In both of his directorial efforts so far, Cooper has focused on deeply conflicted musicians struggling to balance their artistic passions and their romantic ones, their devotion to ambition inhibiting their desire for connection. It’s a familiar story, and Cooper luxuriates in the details as he tells it. He appears to relish the opportunity to carefully depict someone else’s chosen art form, and perhaps thereby better understand his own. There are dangers in this approach — artists have a powerful urge to lionize themselves and the act of creation, and Maestro in particular flirts with self-aggrandizement in Cooper’s overwhelming commitment to accurately portray a real man.

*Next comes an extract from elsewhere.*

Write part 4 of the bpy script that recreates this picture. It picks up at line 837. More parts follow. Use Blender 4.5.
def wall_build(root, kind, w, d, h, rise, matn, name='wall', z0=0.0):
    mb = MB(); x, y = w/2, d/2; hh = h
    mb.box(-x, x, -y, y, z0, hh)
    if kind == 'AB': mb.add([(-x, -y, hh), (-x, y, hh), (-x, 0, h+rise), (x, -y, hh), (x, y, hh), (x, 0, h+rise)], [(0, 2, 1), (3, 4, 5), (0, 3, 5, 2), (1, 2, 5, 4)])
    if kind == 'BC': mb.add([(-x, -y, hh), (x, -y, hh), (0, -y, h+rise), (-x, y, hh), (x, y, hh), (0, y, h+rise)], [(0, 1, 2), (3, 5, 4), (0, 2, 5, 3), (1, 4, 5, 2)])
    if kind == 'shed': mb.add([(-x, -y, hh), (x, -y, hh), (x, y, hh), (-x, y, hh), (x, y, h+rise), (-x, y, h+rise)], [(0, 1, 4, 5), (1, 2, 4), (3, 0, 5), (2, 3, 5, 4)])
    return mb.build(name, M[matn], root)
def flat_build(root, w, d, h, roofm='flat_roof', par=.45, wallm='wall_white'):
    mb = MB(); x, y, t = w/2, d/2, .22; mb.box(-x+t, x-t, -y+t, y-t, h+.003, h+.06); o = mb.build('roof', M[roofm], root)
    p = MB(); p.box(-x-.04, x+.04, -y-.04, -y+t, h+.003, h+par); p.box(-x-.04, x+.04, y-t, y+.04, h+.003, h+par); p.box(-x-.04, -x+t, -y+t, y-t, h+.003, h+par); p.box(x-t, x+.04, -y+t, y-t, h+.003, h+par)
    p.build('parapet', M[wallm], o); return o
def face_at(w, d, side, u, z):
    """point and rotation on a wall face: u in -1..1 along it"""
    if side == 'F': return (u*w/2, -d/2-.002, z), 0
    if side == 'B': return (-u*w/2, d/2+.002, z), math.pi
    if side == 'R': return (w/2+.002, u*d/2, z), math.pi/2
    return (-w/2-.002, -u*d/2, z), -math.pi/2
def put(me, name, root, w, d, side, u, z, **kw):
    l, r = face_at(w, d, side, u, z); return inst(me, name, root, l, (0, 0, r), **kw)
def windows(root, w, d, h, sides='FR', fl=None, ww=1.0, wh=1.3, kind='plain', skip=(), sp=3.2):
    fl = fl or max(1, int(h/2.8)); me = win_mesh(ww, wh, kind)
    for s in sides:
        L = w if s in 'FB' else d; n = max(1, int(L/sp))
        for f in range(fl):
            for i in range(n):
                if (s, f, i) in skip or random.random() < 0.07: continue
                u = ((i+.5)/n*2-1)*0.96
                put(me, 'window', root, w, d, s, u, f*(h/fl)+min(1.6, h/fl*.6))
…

Yet Maestro sidesteps this by playing to the edges of the frame, which Bernstein does not inhabit. Matthew Libatique’s studied, meticulous cinematography makes sure viewers always know where Felicia is standing, and who is and isn’t in Bernstein’s orbit in moments of triumph and quietude. This is Cooper’s wisest impulse from A Star Is Born, repeated here: allowing his scene partners to be the stars, striving to let his camera be generous to them even when his character is not.
This is harder in Maestro, where, as Bernstein, Cooper’s considerable charisma is on full display. Mulligan has the difficult task of absorbing and deflecting that charisma, while holding her own with a more limited selection of tools and careful craft. She succeeds, carrying a whole world within her that Bernstein could be a part of, if he wasn’t so happy in his chaos — his “schizophrenic” life.
With Maestro, Bradley Cooper makes a metaphor of Bernstein through the lens of his tumultuous marriage. It’s less a portrait of a life than a depiction of the fulcrum creators pivot on, presented by a talented artist whose ambitions lie along similarly oppositional extremes. Cooper may become a great filmmaker one day, if the impulse to obsess over the making of art doesn’t consume him before he learns what he wants his art to say.
Maestro is now playing in theaters, and arrives on Netflix on Dec. 20.